The Daily Journal article is posted below. I don't know what to say definitively, except "let's wait to see what the evidence shows."
Taking a step back, however, I've often rued what I've viewed as California's unsophisticated approach to legal ethics. I hope I'm wrong about that, and I hope that I'm judging my home state more harshly simply because I'm closer to it and care more about it. But, given the positions I've held, I've had exposure to how the ABA and various states and federal agencies handle the law governing lawyers (LGL) and I've often thought that a state with about 10% of the country's population and about 12% of the active lawyers ought to have one of the most sophisticated LGL regimes of in the entire country. We don't. For reasons that elude me, we appear to have a provincial approach, backwards rules, a non-transparent state bar, and a lack of forward thinking. Perhaps this lawsuit isn't proof of my tentative conclusions. But perhaps it is.

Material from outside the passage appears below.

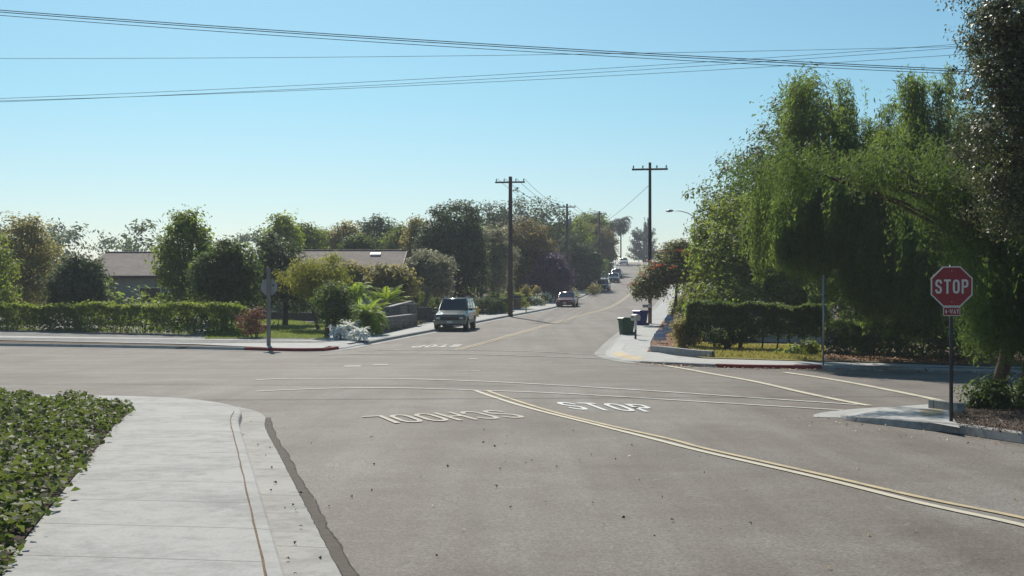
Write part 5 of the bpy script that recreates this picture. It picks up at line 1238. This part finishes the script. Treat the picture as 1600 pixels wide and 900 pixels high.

Stay tuned. [I want to emphasize that the termination of Joe Dunn may not be related to any backwardness of our LGL in California.]
Download Dunn article from Daily Journal
Update: Here is the complaint itself.
Download Sen. Joseph Dunn v. Cal. State Bar - Complaint
Update 2: It appears that Dunn knew he was about to be let go and that he views the matter as internecine warare within the Bar itself.